[START]
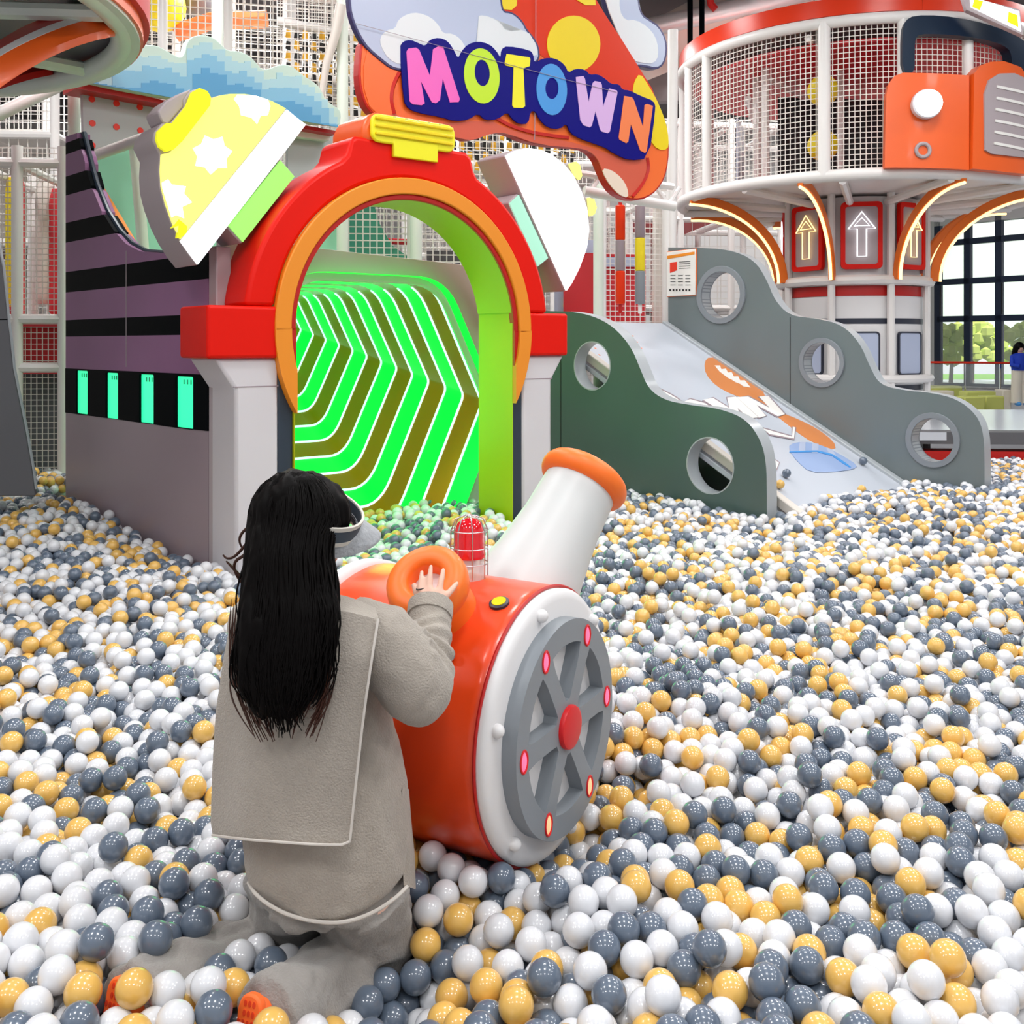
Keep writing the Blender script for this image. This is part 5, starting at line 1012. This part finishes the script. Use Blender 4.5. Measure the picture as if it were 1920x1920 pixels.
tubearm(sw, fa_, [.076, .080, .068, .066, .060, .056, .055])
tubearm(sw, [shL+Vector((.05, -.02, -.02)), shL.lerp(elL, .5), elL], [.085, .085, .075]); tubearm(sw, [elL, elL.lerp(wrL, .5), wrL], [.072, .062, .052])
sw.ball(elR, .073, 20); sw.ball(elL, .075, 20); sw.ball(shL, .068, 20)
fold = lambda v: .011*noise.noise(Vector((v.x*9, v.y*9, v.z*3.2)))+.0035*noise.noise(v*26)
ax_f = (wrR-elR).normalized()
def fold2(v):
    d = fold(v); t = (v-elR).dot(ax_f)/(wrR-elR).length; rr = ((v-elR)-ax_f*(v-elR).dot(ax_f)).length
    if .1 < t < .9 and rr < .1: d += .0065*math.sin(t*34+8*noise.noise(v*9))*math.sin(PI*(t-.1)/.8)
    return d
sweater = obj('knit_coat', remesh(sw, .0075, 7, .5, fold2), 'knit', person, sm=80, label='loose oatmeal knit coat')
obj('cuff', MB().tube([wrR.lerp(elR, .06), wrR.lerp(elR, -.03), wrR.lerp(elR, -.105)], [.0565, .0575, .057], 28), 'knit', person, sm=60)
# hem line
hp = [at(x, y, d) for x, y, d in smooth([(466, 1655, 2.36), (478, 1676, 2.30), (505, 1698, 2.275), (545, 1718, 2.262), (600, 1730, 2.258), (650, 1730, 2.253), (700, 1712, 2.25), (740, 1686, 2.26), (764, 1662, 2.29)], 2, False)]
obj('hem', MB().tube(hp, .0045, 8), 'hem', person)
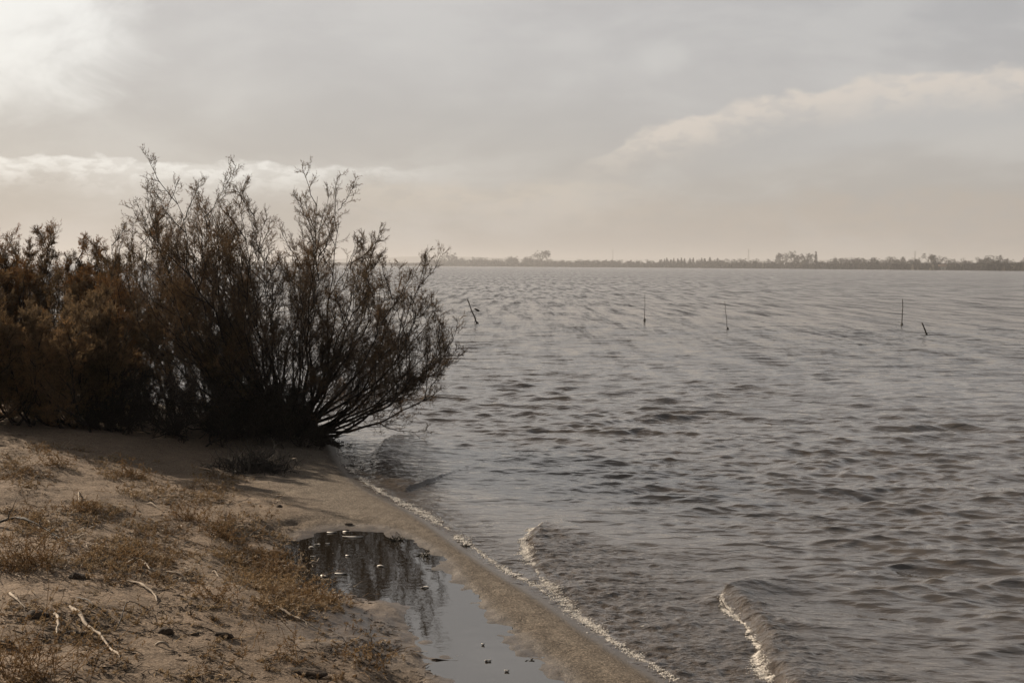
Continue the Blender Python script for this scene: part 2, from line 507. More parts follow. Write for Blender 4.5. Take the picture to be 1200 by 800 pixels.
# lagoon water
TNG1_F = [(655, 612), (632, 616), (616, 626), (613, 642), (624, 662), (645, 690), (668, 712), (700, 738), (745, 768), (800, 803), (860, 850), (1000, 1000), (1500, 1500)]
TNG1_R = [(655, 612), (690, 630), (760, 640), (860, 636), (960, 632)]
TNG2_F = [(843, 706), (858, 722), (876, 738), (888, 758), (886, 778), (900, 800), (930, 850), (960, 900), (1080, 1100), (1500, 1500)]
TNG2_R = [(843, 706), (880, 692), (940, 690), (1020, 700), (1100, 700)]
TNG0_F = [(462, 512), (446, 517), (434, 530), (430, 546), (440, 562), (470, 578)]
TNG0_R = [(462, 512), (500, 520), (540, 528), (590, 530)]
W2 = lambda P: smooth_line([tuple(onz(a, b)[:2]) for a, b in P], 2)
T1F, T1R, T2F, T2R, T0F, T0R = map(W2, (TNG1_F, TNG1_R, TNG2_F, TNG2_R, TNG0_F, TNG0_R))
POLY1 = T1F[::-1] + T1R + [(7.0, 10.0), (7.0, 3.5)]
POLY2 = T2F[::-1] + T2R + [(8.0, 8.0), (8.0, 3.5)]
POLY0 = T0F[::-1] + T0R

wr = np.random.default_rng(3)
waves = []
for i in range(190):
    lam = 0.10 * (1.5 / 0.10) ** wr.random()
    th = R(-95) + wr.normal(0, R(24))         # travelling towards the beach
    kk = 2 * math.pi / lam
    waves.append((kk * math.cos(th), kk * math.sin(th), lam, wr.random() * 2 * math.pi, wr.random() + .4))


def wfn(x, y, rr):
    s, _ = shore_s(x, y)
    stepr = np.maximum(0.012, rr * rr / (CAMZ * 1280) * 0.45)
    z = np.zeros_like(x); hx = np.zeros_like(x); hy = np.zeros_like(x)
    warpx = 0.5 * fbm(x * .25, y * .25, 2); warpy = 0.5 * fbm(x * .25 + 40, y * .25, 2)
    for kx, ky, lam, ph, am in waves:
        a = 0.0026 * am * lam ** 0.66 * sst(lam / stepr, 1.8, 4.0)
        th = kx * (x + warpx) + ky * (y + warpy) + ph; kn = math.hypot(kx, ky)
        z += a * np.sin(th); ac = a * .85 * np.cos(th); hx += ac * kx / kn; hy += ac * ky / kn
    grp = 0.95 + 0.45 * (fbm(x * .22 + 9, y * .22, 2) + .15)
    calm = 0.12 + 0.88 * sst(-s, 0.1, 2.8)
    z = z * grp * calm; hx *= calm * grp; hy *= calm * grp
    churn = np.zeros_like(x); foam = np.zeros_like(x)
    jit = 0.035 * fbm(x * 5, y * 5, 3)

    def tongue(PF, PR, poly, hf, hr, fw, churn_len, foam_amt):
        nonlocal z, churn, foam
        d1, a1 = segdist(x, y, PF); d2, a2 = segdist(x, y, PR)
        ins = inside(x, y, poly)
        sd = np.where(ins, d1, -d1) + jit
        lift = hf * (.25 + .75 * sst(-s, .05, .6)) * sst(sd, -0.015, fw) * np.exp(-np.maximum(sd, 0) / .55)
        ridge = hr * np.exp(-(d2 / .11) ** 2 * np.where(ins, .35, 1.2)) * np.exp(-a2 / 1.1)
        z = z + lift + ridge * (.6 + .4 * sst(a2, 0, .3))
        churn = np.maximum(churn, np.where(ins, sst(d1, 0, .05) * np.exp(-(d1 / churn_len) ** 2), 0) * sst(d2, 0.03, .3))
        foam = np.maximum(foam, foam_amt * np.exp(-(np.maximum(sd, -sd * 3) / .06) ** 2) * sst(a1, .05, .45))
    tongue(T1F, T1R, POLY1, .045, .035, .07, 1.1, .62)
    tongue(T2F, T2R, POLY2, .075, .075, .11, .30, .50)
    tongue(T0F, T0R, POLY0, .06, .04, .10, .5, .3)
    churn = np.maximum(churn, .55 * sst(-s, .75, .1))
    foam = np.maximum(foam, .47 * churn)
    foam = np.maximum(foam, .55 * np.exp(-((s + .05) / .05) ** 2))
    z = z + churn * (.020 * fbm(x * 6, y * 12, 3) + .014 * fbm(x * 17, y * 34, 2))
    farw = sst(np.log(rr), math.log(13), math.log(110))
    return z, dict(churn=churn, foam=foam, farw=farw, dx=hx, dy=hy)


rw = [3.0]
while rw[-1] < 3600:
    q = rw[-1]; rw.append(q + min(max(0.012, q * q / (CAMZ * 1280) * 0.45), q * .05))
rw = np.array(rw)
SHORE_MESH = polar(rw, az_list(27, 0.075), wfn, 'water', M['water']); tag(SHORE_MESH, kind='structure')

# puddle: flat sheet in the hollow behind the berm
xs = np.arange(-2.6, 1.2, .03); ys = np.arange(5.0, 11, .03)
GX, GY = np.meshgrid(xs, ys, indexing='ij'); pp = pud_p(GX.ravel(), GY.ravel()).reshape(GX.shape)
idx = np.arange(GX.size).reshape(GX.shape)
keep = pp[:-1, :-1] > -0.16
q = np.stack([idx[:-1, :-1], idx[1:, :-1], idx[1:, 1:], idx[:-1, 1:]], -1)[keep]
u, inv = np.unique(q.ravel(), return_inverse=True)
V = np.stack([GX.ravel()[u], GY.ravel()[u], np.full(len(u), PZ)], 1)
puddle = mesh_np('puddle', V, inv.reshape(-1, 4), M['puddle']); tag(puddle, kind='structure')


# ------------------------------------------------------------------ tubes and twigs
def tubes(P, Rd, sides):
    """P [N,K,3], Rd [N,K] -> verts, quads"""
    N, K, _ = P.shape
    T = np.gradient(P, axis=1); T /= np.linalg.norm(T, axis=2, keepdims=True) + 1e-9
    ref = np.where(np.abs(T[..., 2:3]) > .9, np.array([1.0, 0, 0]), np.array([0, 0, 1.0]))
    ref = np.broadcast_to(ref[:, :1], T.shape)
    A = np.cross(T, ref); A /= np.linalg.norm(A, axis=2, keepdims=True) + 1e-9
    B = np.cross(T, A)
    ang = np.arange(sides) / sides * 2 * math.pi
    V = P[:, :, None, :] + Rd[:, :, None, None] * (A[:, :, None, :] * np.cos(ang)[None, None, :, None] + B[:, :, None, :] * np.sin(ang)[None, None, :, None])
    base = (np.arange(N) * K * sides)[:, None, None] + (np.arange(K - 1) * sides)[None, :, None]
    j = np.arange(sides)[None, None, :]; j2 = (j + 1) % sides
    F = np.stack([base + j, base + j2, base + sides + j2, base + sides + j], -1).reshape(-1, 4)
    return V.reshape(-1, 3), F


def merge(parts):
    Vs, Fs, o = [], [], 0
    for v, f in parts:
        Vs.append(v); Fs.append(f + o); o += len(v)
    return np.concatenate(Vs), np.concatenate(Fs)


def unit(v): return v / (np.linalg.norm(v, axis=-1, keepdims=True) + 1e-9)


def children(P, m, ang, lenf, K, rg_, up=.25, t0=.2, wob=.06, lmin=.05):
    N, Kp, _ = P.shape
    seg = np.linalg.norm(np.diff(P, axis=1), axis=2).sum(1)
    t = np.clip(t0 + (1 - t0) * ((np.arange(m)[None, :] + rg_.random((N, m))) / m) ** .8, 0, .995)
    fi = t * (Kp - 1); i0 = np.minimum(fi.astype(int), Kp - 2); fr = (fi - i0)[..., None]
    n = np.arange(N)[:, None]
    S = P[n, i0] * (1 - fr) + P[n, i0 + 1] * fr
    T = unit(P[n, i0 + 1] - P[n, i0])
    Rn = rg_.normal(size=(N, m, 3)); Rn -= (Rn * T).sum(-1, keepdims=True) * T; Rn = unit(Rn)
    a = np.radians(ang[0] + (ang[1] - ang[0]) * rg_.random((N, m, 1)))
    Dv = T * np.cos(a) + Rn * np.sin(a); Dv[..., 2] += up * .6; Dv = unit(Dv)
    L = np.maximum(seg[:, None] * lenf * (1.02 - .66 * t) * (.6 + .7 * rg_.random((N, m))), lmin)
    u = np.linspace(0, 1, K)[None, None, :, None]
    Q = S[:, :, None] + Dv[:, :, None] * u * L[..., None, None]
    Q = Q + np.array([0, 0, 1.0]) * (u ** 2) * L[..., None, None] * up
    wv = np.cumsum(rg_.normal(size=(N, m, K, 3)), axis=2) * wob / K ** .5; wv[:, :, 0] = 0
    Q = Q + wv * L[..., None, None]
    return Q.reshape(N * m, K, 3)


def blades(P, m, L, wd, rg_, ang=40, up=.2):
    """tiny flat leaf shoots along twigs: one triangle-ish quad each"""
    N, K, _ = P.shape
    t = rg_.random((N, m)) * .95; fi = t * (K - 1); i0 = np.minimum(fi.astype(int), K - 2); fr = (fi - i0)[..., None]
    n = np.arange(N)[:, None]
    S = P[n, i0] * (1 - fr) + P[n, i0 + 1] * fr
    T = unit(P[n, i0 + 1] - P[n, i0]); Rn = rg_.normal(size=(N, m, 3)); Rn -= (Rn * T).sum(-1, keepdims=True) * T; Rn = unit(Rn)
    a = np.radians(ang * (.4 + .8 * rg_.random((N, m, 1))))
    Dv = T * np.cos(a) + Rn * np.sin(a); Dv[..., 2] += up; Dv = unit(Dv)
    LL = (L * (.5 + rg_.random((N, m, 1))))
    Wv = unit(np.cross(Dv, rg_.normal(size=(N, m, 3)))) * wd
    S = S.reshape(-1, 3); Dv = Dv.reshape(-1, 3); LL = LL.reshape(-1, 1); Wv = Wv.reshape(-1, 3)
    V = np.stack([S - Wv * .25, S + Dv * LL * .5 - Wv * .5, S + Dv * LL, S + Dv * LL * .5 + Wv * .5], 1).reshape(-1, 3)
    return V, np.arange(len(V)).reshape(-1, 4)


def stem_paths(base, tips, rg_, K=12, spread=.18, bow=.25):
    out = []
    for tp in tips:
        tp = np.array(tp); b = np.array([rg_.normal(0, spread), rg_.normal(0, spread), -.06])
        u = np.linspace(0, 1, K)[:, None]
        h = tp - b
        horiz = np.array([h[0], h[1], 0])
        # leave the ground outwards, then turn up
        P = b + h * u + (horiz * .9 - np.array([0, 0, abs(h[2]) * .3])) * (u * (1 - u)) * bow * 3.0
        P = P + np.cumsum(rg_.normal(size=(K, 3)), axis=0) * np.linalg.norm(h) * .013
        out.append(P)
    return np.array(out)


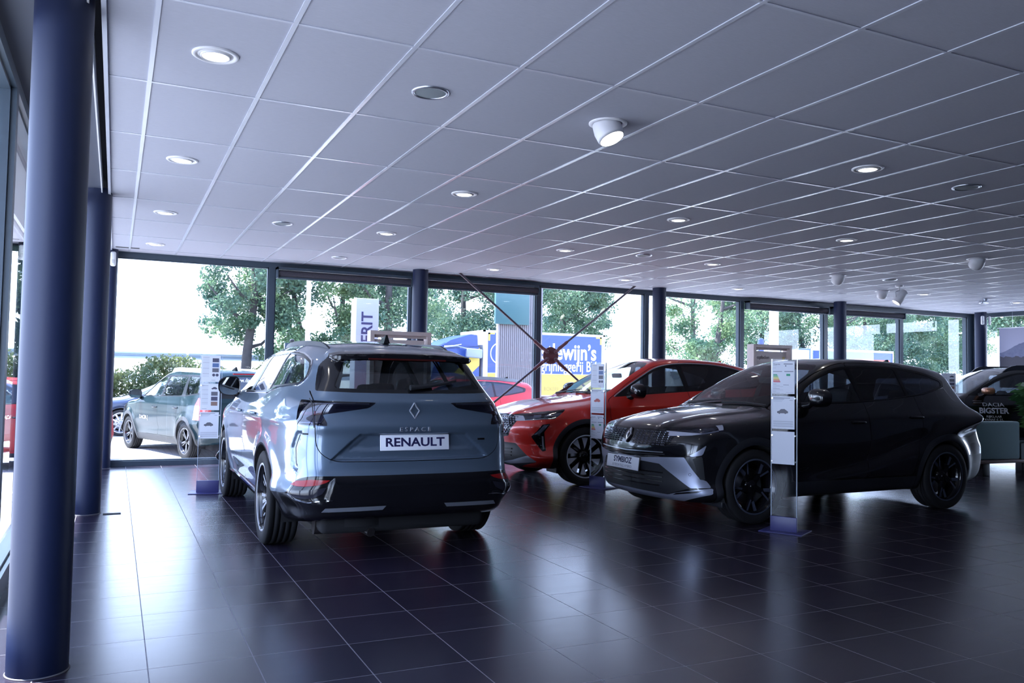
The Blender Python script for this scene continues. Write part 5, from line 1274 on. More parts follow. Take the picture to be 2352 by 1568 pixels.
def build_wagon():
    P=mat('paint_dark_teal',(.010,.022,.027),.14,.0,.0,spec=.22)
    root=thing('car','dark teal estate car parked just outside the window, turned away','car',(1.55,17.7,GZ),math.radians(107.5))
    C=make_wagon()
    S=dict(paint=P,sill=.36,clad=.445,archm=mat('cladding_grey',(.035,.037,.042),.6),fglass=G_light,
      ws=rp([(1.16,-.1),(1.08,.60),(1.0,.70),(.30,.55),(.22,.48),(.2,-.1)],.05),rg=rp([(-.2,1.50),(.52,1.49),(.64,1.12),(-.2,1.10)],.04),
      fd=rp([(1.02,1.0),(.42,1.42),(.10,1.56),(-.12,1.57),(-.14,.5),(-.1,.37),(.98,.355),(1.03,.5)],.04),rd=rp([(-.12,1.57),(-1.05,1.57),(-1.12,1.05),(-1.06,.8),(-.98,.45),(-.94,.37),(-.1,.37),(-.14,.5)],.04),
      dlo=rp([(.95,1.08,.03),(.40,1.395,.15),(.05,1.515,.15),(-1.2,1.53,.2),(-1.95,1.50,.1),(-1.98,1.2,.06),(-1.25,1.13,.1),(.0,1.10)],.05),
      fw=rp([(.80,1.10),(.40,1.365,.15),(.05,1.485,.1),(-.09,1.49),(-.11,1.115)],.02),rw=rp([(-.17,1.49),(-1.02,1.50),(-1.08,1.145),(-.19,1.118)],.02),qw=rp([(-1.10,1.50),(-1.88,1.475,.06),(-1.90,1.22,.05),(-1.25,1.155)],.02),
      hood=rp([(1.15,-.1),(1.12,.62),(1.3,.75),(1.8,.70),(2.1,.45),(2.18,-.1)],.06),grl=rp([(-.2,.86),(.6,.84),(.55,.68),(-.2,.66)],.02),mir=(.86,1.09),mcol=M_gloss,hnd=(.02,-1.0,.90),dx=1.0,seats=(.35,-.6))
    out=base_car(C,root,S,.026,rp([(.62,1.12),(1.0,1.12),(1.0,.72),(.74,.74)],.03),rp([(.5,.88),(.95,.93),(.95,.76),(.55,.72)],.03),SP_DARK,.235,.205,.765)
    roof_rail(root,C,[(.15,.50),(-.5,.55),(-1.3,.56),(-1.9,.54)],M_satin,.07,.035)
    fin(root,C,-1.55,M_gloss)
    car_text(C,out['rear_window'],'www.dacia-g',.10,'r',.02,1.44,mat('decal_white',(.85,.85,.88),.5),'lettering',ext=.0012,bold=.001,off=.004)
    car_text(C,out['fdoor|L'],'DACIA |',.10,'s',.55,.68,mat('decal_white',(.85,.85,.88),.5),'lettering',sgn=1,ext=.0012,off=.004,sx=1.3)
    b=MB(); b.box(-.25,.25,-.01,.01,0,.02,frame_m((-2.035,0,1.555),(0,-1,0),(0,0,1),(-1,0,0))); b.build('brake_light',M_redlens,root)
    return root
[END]
## To do
Locate the string "from" in the listing above and copy every line where it occurs.

## Solution to this problem
Continue the Blender Python script for this scene: part 2, from line 507. More parts follow. Write for Blender 4.5. Take the picture to be 1200 by 800 pixels.
The Blender Python script for this scene continues. Write part 5, from line 1274 on. More parts follow. Take the picture to be 2352 by 1568 pixels.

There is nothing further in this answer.